An influencer with a video camera recording himself

Increasingly with the rise of various streams of income through social media, a commonly found question is whether influencers visiting the US while being compensated for posts they publish are required to have a work visa for this arrangement, or could this be done through B1/B2 visitor status or on ESTA.

The short answer is, “it depends.” Whether this is permissible is very much dependent on the specific facts of each case. Let’s consider a few scenarios.

I am a brand ambassador for a swimsuit brand headquartered in my home country. I am on a two-week vacation in Hawaii and while I’m at the resort, I am posting pictures of myself in the pool wearing swimsuits of this brand that’s paying me for each post I write. Is this permitted on B1/B2 visitor or ESTA status?

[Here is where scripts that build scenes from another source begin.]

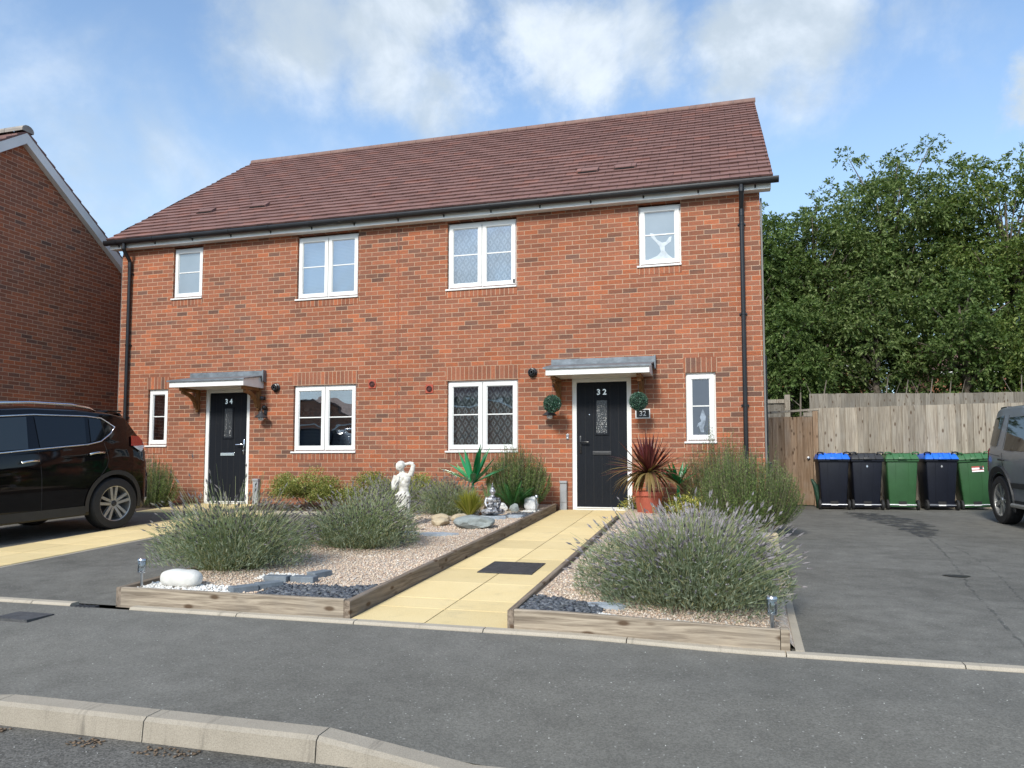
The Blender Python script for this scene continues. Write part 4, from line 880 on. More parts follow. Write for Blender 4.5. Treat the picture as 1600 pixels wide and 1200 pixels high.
# ------------------------------------------------------------------ wheelie bins
def make_bin(bodym, lidm, label):
    t = thing('wheelie_bin', label, 'wheelie bin', (0, 0, 0), 'wheelie bins in a row by the fence', (0, 0, 0))
    def fr(b, z0, z1, w0, w1, ya0, yb0, ya1, yb1, bev=.02, mi=0):
        bm = bmesh.new(); vs = [bm.verts.new(p) for p in [(-w0, ya0, z0), (w0, ya0, z0), (w0, yb0, z0), (-w0, yb0, z0), (-w1, ya1, z1), (w1, ya1, z1), (w1, yb1, z1), (-w1, yb1, z1)]]
        for f in [(0, 3, 2, 1), (4, 5, 6, 7), (0, 1, 5, 4), (1, 2, 6, 5), (2, 3, 7, 6), (3, 0, 4, 7)]: bm.faces.new([vs[i] for i in f])
        bmesh.ops.bevel(bm, geom=bm.edges[:], offset=bev, segments=3, affect='EDGES', profile=.5); b.add([tuple(p.co) for p in bm.verts], [[q.index for q in p.verts] for p in bm.faces], mi); bm.free()
    b = MB(); fr(b, .05, .97, .225, .275, -.20, .28, -.28, .36, .025); fr(b, .93, .985, .288, .290, -.30, .37, -.302, .372, .008); fr(b, .06, .13, .235, .24, -.225, .1, -.225, .1, .01)
    for s in (-.11, .11): b.prism([(-.2095, .15), (-.2135, .15), (-.281, .92), (-.277, .92)], 'x', s-.003, s+.003)
    body = b.build('body', bodym, t, smooth=True, angle=35)
    b = MB(); fr(b, .975, 1.09, .300, .255, -.330, .39, -.235, .34, .022)
    for s in (-.15, -.035, .035, .15): b.prism([(-.338, .985), (-.338, 1.0), (-.240, 1.102), (.30, 1.102), (.30, 1.05)], 'x', s-.009, s+.009)
    fr(b, .975, 1.012, .075, .07, -.345, -.30, -.34, -.30, .006); lid = b.build('lid', lidm, t, smooth=True, angle=35)
    for s in (-1, 1): b = MB(); b.tube([(s*.29, -.25, 1.06), (s*.285, -.265, 1.105), (s*.24, -.27, 1.115), (s*.19, -.265, 1.105), (s*.185, -.25, 1.07)], .014, 8); b.build('lid_handle', lidm if lidm != M_LIDB else M_BINB, lid, smooth=True)
    for s in (-1, 1):
        b = MB(); b.lathe([(0, -.024), (.045, -.024), (.05, -.018), (.092, -.022), (.10, -.015), (.10, .015), (.092, .022), (.05, .018), (.045, .024), (0, .024)], (s*.262, -.215, .10), 24, M=Matrix.Rotation(PI/2, 4, 'Y')); b.build('wheel', M_RUBBER, t, smooth=True, angle=40)
    b = MB(); b.tube([(-.25, -.225, .10), (.25, -.225, .10)], .011, 8); b.build('axle', M_STEEL, t)
    b = MB(); b.box(-.065, .065, -.236, -.227, .085, .108, bev=.003); b.build('foot_bar', M_WHITE, t)
    b = MB(); b.box(-.07, .07, -.227, -.2255, .11, .17); b.build('foot_recess', M_RUBBER, t)
    return t
BN = [(7.425, 4.08, 0, M_BINB, M_LIDB, 'dark blue wheelie bin with bright blue lid nearest the gate'), (8.03, 4.17, R(1), M_BINB, M_LIDK, 'dark wheelie bin with charcoal lid, second from the gate'),
      (8.68, 4.28, R(-2), M_BING, M_LIDG, 'plain green wheelie bin in the middle of the row'), (9.37, 4.38, R(2), M_BINB, M_LIDB, 'dark blue wheelie bin with blue lid between the two green bins'), (10.07, 4.62, R(-3), M_BING, M_LIDG, 'green wheelie bin with red and white sticker next to the grey car')]
for i, (x, y, a, bm_, lm_, lab) in enumerate(BN):
    t = make_bin(bm_, lm_, lab); t.location = (x, y, g(x, y)-.002); t.rotation_euler = (0, R(-3.5) if i == 4 else 0, a)
    if i == 4:
        b = MB(); Mx = Matrix.Translation((.05, -.268, .80)) @ Matrix.Rotation(-R(5), 4, 'X'); b.box(-.10, .10, -.003, 0, -.065, .065, M=Mx, mi=0); b.box(-.10, .10, -.0045, -.003, .015, .065, M=Mx, mi=1); b.box(-.10, .10, -.0045, -.003, -.035, -.02, M=Mx, mi=1); b.box(.03, .085, -.005, -.003, -.022, .04, M=Mx, mi=2); b.build('sticker', [M_WHITE, M_RED, M_COVER], t)
    if i in (1, 3): text('\u2666', .05, (0, -.272 if i == 1 else -.272, .84), M_STEEL if i == 1 else M_GREY, t, 'council_mark', rot=(PI/2+R(-5), 0, 0), ext=.0015)
t = thing('folded_bin_bag', 'dark green sack slumped between gate and first bin', 'sack', (7.16, 4.2, g(7.1, 4.2))); b = MB(); z0 = g(7.1, 4.2)
b.tube([(7.20, 4.25, z0), (7.18, 4.24, z0+.25), (7.13, 4.22, z0+.45), (7.06, 4.2, z0+.58)], [.055, .06, .05, .02], 8); b.build('sack', simple('dark_green_sack', (.012, .05, .03), .5, var=.3, vs=20, bs=.01), t, smooth=True)

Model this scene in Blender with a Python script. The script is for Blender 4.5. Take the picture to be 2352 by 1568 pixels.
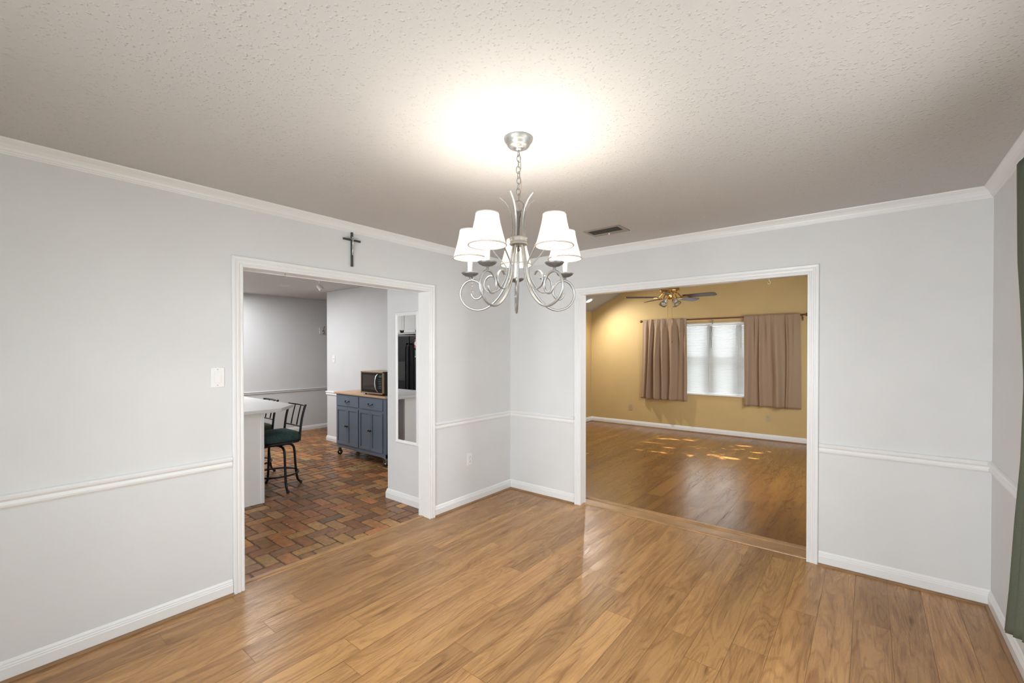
import bpy, math, random
from mathutils import Vector, Matrix
R = math.radians
for o in list(bpy.data.objects): bpy.data.objects.remove(o)
scn = bpy.context.scene
col = scn.collection
# ---------------------------------------------------------------- camera
cam_d = bpy.data.cameras.new('camera'); cam = bpy.data.objects.new('camera', cam_d); col.objects.link(cam)
cam_d.sensor_fit = 'HORIZONTAL'; cam_d.sensor_width = 36.0
cam_d.lens = 1020.5 / 2352 * 36.0
cam_d.shift_y = 29.15 / 2352
cam_d.clip_start = 0.05
yaw, pit, rol = .6761, -.0083, -.0005
fw = Vector((-math.sin(yaw)*math.cos(pit), math.cos(yaw)*math.cos(pit), math.sin(pit)))
rt0 = Vector((math.cos(yaw), math.sin(yaw), 0)); up0 = rt0.cross(fw)
rt = rt0*math.cos(rol) + up0*math.sin(rol); up = up0*math.cos(rol) - rt0*math.sin(rol)
m = Matrix((rt, up, -fw)).transposed().to_4x4(); m.translation = Vector((3.0345, -3.7548, 1.4924))
cam.matrix_world = m
scn.camera = cam
# ---------------------------------------------------------------- colour management, world
scn.view_settings.view_transform = 'Standard'
scn.view_settings.look = 'None'
scn.view_settings.gamma = 1.0
scn.view_settings.use_curve_mapping = False
scn.view_settings.exposure = 0.42
world = bpy.data.worlds.new('world'); scn.world = world
try: world.use_nodes = True
except Exception: pass
bg = world.node_tree.nodes['Background']
bg.inputs[0].default_value = (0.93, 0.97, 1.0, 1); bg.inputs[1].default_value = 4.2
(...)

In this scenario, the influencer is being compensated for these posts by a foreign company, not from U.S. source. It is also arguable that the primary purpose of the trip is vacationing, and the “work” in the form of taking pictures in the pool appears incidental to the primary purpose. In addition, the trip is only two weeks of duration. In these circumstances, there is room to argue that such activities do not constitute unauthorized “work” for the purposes of the B1/B2 or ESTA status.

Hilton Hawaii Resort, which is a US company, has rolled out a new vacation package with premium features. I am a famous travel Instagram influencer with over a million followers. I have signed an agreement with Hilton Hawaii to fly into Hawaii to stay at the resort and write posts, and will be paid an advertisement fee of $30,000 per post.

Here, we have a US company actually “hiring” the influencer to come to the US and generate these Instagram posts, and the influencer is flying into the US pursuant to a contract as opposed to taking a personal vacation. In this case, there is a higher risk that what the influencer is doing in the United States constitutes “working in the US” which would necessitate a work visa such as an O1, and would likely be not permitted under B1/B2 or ESTA status.

The line between permissible “incidental” activities and unauthorized “work” activities is not always clear. In cases like these influencer examples where the boundaries are gray, we highly recommend procuring the advice of counsel as each analysis would be very fact-specific and would involve differing degrees of risk even if the situations appear similar at first glance.